No wonder I’d felt spun out.
But by that time I was so invested in the fantasy of possibility, dizzy with my own desire.
To have a nicer home, domesticity, maybe some kids around.
For life to feel a bit more supportive, for a man to relieve the pressure of doing it all alone.
I was so ensconced in the fantasy that what happened next is not a surprise.
He walked me to my car.
We hugged, and our lips found each other.
I didn’t feel relaxed and couldn’t settle into the kiss.
I felt the swirl of hormones, but did not want to go further.
He asked if I wanted to go into the hotel room.
I said no.
I knew he had plans, and I felt confused and rushed.
We continued to kiss, and he asked again.
I said no.
I was ready to get in my car and drive home.
Except on the third ask, an old part of me came online.
The part that had gone with male desire a hundred times instead of listening to mine.
The part that wanted to be chosen.
The part that wanted to be with a man I perceived was high caliber.
The part that a hundred times before, had said yes when she meant no.
And I went inside the hotel room with him before my body was ready to be there.
I found myself going along with things I didn’t want.
I’d become practiced at overriding my own signals in order to preserve connection.
The experience hurt because two things were happening at once.
I had ignored the signals in my body.
And the fantasy I’d built around him was beginning to crack.
I left feeling heavy.
I realized that after I’d said no a few times, my body froze.
I went into a fawning response.
I became so disconnected from my own signals that I didn’t notice I’d crossed my own boundaries.
When I got home, he texted to ask if everything was okay.
He’d felt my uncertainty and withdrawal, and had even inquired about it in the hotel room.
I told him I was not okay.
That I’d crossed my own boundaries, and that it didn’t feel good in my body.
That I wasn’t blaming him.
My body had shut down, and had gone to a place I’d lost access to.
I realized we had been relating to each other as objects.
Him, the object of my fantasy for a domestic life, a more resourced future. The relief for my loneliness.
Me, perhaps the object of his male desire. A woman who might soften the relentless pace of 80 hour weeks. A future partner waiting in the place he was about to move.
Neither of us were lying, manipulating, or using the other.
We were doing something profoundly human.
We were relating to imagined versions of each other before we’d had enough reality to know who either of us actually was.
A few weeks prior, while reading psychoanalyst Donald Winnicott, I’d stumbled across something that stopped me in my tracks.

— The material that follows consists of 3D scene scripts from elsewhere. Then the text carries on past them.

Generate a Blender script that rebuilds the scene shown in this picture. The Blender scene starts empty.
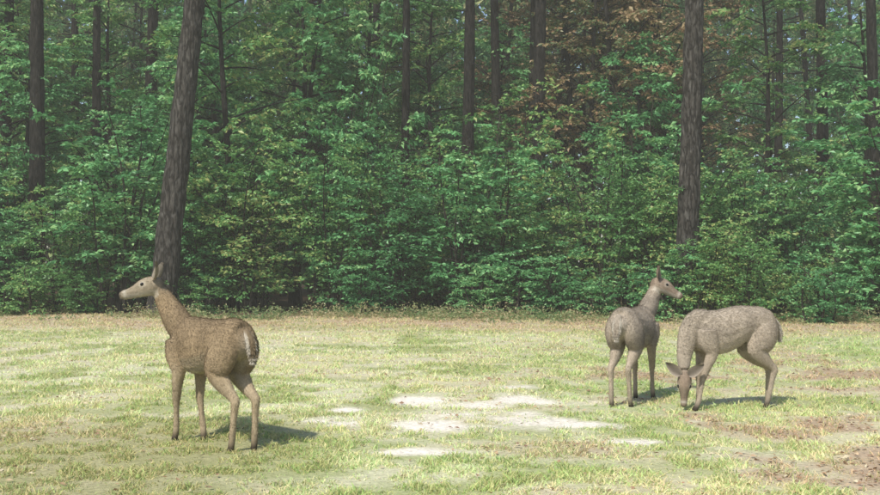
import bpy, math, numpy as np
from mathutils import Vector, Matrix
rng = np.random.default_rng(7)
scene = bpy.context.scene
F = 1062.0; CH = 1.3; HY = 262.0
def gx(px, d): return (px-440.0)/F*d

# ------------------------------------------------------------------ world / sun / camera
w = bpy.data.worlds.new("World"); scene.world = w; w.use_nodes = True
nt = w.node_tree; nt.nodes.clear()
sky = nt.nodes.new("ShaderNodeTexSky"); sky.sky_type = 'NISHITA'; sky.sun_disc = False
SUN_EL, SUN_AZ = 48.0, -30.0
sky.sun_elevation = math.radians(SUN_EL); sky.sun_rotation = math.radians(180-SUN_AZ)
bg = nt.nodes.new("ShaderNodeBackground"); bg.inputs[1].default_value = 0.15
wo = nt.nodes.new("ShaderNodeOutputWorld")
nt.links.new(sky.outputs[0], bg.inputs[0]); nt.links.new(bg.outputs[0], wo.inputs[0])
sl = bpy.data.lights.new("sun", 'SUN'); sl.energy = 5.0; sl.angle = math.radians(2.0); sl.color = (1.0, 0.95, 0.84)
so = bpy.data.objects.new("sun", sl); scene.collection.objects.link(so)
so.rotation_euler = (math.radians(90-SUN_EL), 0, math.radians(SUN_AZ)); so.location = (-10, -15, 25)
cam = bpy.data.cameras.new("camera"); co = bpy.data.objects.new("camera", cam); scene.collection.objects.link(co)
co.location = (0, 0, CH); co.rotation_euler = (math.radians(90+0.78), 0, 0)
cam.lens = 36*F/880; cam.sensor_width = 36; cam.clip_end = 2000; cam.clip_start = 0.05
scene.camera = co
scene.view_settings.view_transform = 'Standard'; scene.view_settings.look = 'None'; scene.view_settings.exposure = 0

# ------------------------------------------------------------------ helpers
_lat = np.random.default_rng(3).random((8, 256, 256))
def vn(x, y, s, k=0):
    x = np.asarray(x, float)/s+37.3*k+1000; y = np.asarray(y, float)/s+11.7*k+1000
    xi = np.floor(x).astype(int); yi = np.floor(y).astype(int); fx = x-xi; fy = y-yi
    fx = fx*fx*(3-2*fx); fy = fy*fy*(3-2*fy); L = _lat[k % 8]
    a = L[xi % 256, yi % 256]; b = L[(xi+1) % 256, yi % 256]; c = L[xi % 256, (yi+1) % 256]; d = L[(xi+1) % 256, (yi+1) % 256]
    return (a*(1-fx)+b*fx)*(1-fy)+(c*(1-fx)+d*fx)*fy
def fbm(x, y, s, k=0, o=4):
    t = 0; a = .5; n = 0
    for i in range(o):
        t = t+a*vn(x, y, s/2**i, k+i); n += a; a *= .55
    return t/n
def sst(a, b, x):
    t = np.clip((x-a)/(b-a), 0, 1); return t*t*(3-2*t)
def ghz(x, y):
    return (fbm(x, y, 2.5, 2, 3)-.5)*.05

def mk_mesh(name, V, Fq, mats, matidx=None, col=None, smooth=False):
    me = bpy.data.meshes.new(name)
    V = np.asarray(V, np.float32)
    me.vertices.add(len(V)); me.vertices.foreach_set("co", V.ravel())
    loops = np.concatenate([f.ravel() for f in Fq]).astype(np.int32)
    tot = np.concatenate([np.full(len(f), f.shape[1]) for f in Fq]).astype(np.int32)
    st = np.concatenate([[0], np.cumsum(tot)[:-1]]).astype(np.int32)
    me.loops.add(len(loops)); me.loops.foreach_set("vertex_index", loops)
    me.polygons.add(len(tot)); me.polygons.foreach_set("loop_start", st); me.polygons.foreach_set("loop_total", tot)
    for m in mats: me.materials.append(m)
    if matidx is not None: me.polygons.foreach_set("material_index", np.asarray(matidx, np.int32))
    me.polygons.foreach_set("use_smooth", np.full(len(tot), smooth))
    if col is not None:
        at = me.color_attributes.new("Col", 'FLOAT_COLOR', 'POINT')
        c = np.ones((len(V), 4), np.float32); c[:, :3] = col; at.data.foreach_set("color", c.ravel())
    me.update(calc_edges=True); me.validate()
    return me
def add_obj(name, me, loc=(0, 0, 0), rot=(0, 0, 0), sc=1.0, parent=None):
    o = bpy.data.objects.new(name, me); scene.collection.objects.link(o)
    o.location = loc; o.rotation_euler = rot
    o.scale = sc if isinstance(sc, tuple) else (sc, sc, sc)
    if parent: o.parent = parent
    return o

class Geo:
    def __init__(s): s.V = []; s.F = {3: [], 4: []}; s.M = {3: [], 4: []}; s.n = 0; s.C = []
    def add(s, V, Fa, m=0, col=None):
        V = np.asarray(V, float); Fa = np.asarray(Fa, int)
        s.V.append(V); k = Fa.shape[1]; s.F[k].append(Fa+s.n); s.M[k].append(np.full(len(Fa), m)); s.n += len(V)
        s.C.append(np.tile(np.array([1, 1, 1.]), (len(V), 1)) if col is None else col)
    def mesh(s, name, mats, smooth=False, usecol=False):
        Fq = []; M = []
        for k in (3, 4):
            if s.F[k]: Fq.append(np.concatenate(s.F[k])); M.append(np.concatenate(s.M[k]))
        return mk_mesh(name, np.concatenate(s.V), Fq, mats, np.concatenate(M), np.concatenate(s.C) if usecol else None, smooth)
def nrm(a): return a/(np.linalg.norm(a, axis=-1, keepdims=True)+1e-9)
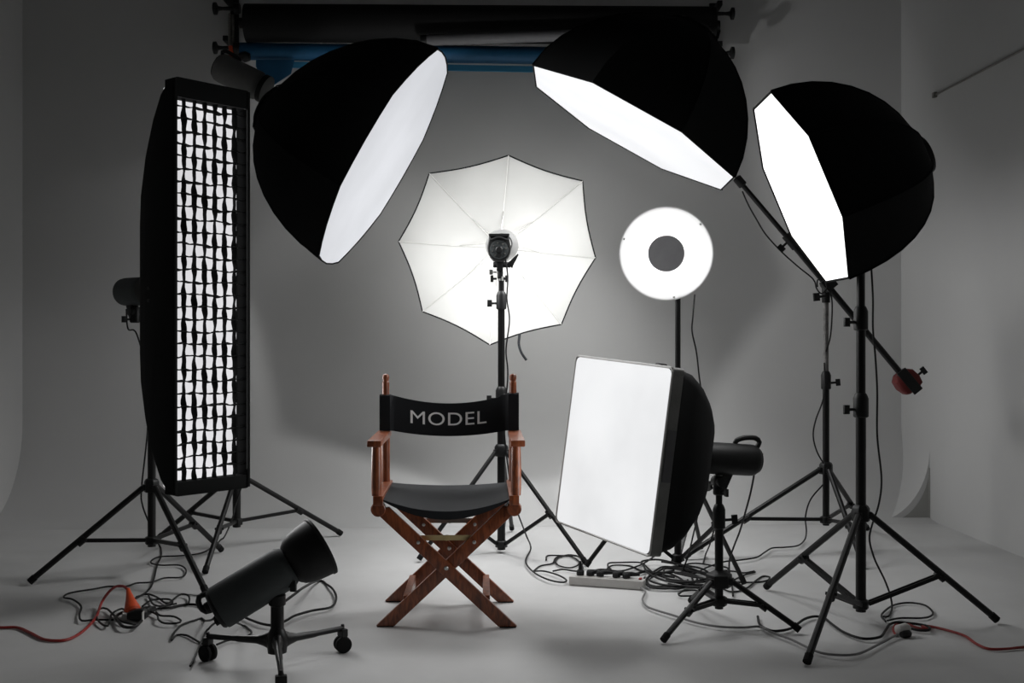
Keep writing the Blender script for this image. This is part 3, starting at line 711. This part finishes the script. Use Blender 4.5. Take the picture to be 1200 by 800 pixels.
# ------------------------------------------------------------------ low flash in front at the left
hx, hy = -.747, 3.53
tl = thing('floor_stand', (hx, hy, 0), 'low black three-wheeled floor stand under the unlit flash head', 'light stand')
feet = [V((-.987,3.60,0)), V((-.565,3.70,0)), V((-.664,3.19,0))]
MB().lathe((hx, hy, .045), (0,0,1), [(0,.018),(.003,.03),(.05,.034),(.075,.024),(.08,.021),(.15,.021),(.155,.027),(.185,.027),(.19,.021),(.215,.021),(.22,.028),(.245,.028),(.25,.018)], 20).build('column', 'metal', tl)
for f in feet:
    d = V((f.x-hx, f.y-hy, 0)); Ld = d.length; d.normalize(); s_ = V((-d.y, d.x, 0))
    mb = MB()
    def sec(t, z, w, h): return [V((hx,hy,z))+d*t+s_*(w*math.cos(a))+V((0,0,h*math.sin(a))) for a in [2*pi*k/12 for k in range(12)]]
    mb.loft([sec(.01,.085,.020,.036), sec(.045,.084,.016,.020), sec(.07,.083,.012,.013), sec(Ld*.55,.081,.0105,.011), sec(Ld*.6,.081,.009,.0095), sec(Ld,.080,.008,.009)])
    leg = mb.build('leg', 'metal', tl)
    q = V((f.x, f.y, 0)); ax = (s_*.9+d*.3).normalized()
    mb = MB(); mb.box(q+V((0,0,.066)), (.022, .034, .026), d, s_); mb.rod(q+V((0,0,.06)), q+V((0,0,.094)), .006); cas = mb.build('caster_fork', 'plastic', leg, bevel=.004)
    for k in (-1, 1):
        MB().lathe(q+V((0,0,.0275))+ax*(.012*k)-ax*.008, ax, [(0,.016),(0,.0235),(.003,.0272),(.013,.0272),(.016,.0235),(.016,.016)], 22).build('caster_wheel', 'rubber', cas)
knob(tl, V((hx+.024, hy-.01, .262)), (1,-.3,0), .012, .04, 'lock_knob')
c_ = P(296, 688, 3.53); dl = V((.85, .24, .50)).normalized(); Lb = .270
tg = thing('flash_head', (hx, hy, .25), 'unlit dark grey flash head with bell reflector on the low floor stand', 'flash head')
o_ = c_-dl*(Lb/2); r = .0705
MB().lathe(o_, dl, [(.012,r*.80),(.014,r*.98),(.02,r),(Lb-.035,r),(Lb-.02,r*.985),(Lb-.006,r*.88),(Lb,r*.80)], 36).build('housing', 'housing', tg)
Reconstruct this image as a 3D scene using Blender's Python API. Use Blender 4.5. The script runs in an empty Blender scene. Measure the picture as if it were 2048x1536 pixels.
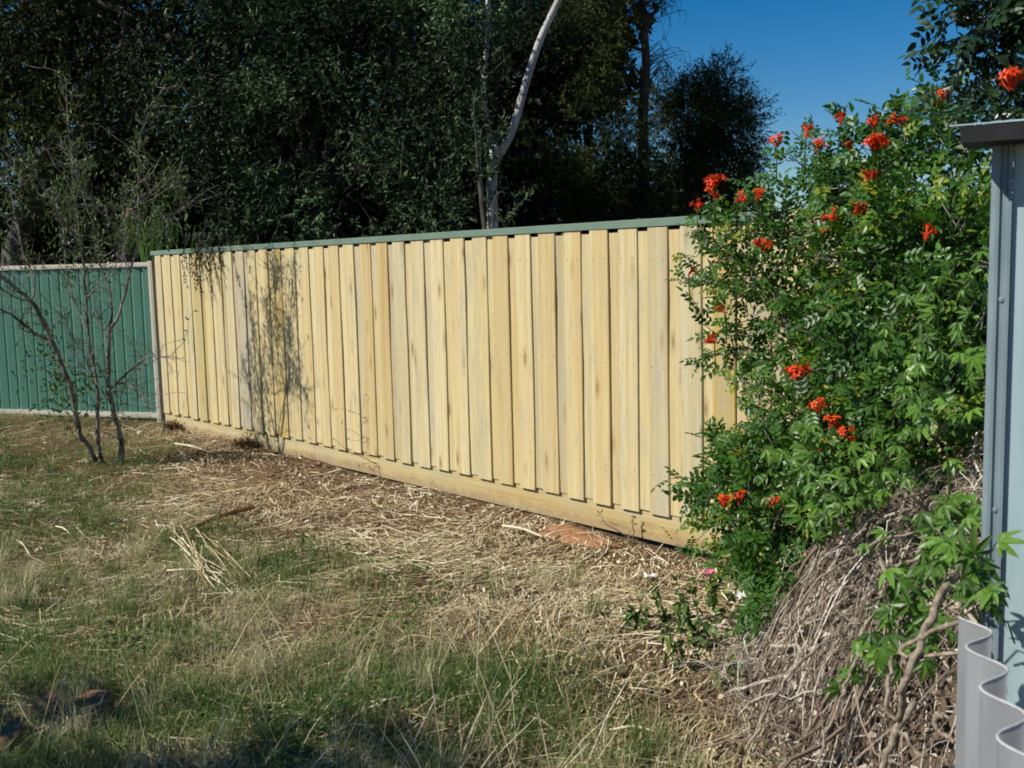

He writes that before we can truly recognize another person, we first have to “destroy” them.
Not literally, but in fantasy.
The imagined person has to fall apart, and only from there can the real person emerge.
This ‘destruction of the object’ had happened on our first date.
The fantasy object on both sides had died.
This “destruction” had been the destruction of the illusion we’d created of each other.
Suddenly I understood why the encounter had affected me so deeply.
I wasn’t just grieving the way I’d abandoned myself to be chosen by him.
I was grieving the collapse of the future I’d imagined in less than a week.
And feeling the residue in my body, my nervous system, that had surfaced old patterns.
But it’s only after this fantasy collapsed that I could see him more clearly.
I told him I couldn’t imagine being with the whirl of his life, the 80 hour weeks, the constant travel, the unsettledness.
That I spent a lot of my time in contemplation and aloneness, in a season of life that required this.
The question was no longer whether he wanted me.
It had become:
Could I actually live inside the reality of this man’s life?
But what happened next surprised me.
I shared with him that I had fawned, my body hadn’t been in the room, that I needed to feel relaxed, to trust someone first. I shared that I had been disoriented with his changing plans.
While he didn’t fully grasp my trauma language or exactly what happened, he stayed in relationship with my experience.
He listened carefully, and didn’t defend or make excuses.
He offered reassurance and care.
We agreed to try again, though I think we both knew this would never happen.
The repair didn’t erase what had happened, but it changed something fundamental.
Winnicott writes that after the object survives our “destruction” of it in fantasy, we can finally say:
Goodbye, fantasy.
Hello, person.
We’d disappointed each other, and we survived, perhaps even grown as individuals.
But the relationship didn’t have a container strong enough to survive the collapse of fantasy.
As I sat down to put words to this experience, I thought I would writing about fawning.
The multiple times I have left my body to go with male desire.
How this experience showed me the places where I still need to heal.
Where I keep repeating old patterns that are no longer serving me.
It allowed me to see the places that need tending to.
To witness the teenager who couldn’t say no.
To see the adult who keeps trying to be chosen.
But what happened when he chose to engage in the repair, is that something fundamentally shifted inside of me:
I discovered that my emotional experience could be held by another.
That another human being could survive my disappointment.
It mattered less to me whether the relationship continued.
But the holding of my experience made me feel like I mattered.
Like I hadn’t been used, or exploited.
That two human beings with different nervous systems and desires collided.
In this case, what I’d felt: the dizziness, the being pulled out of myself, the desire to be chosen, and the consequences of this, had clarified the ending:
Our lives were fundamentally moving at different speeds.
I recognized that the 80 hour weeks, 2 young kids a 2 hour drive away from my place, would make building the life I desire difficult.
That I had enjoyed imagining us together.
But I wanted a man who had time and capacity to build a relationship.
Imagination and capacity are not the same thing.
And that the quicker you can meet reality, the less painful the fantasy has to become.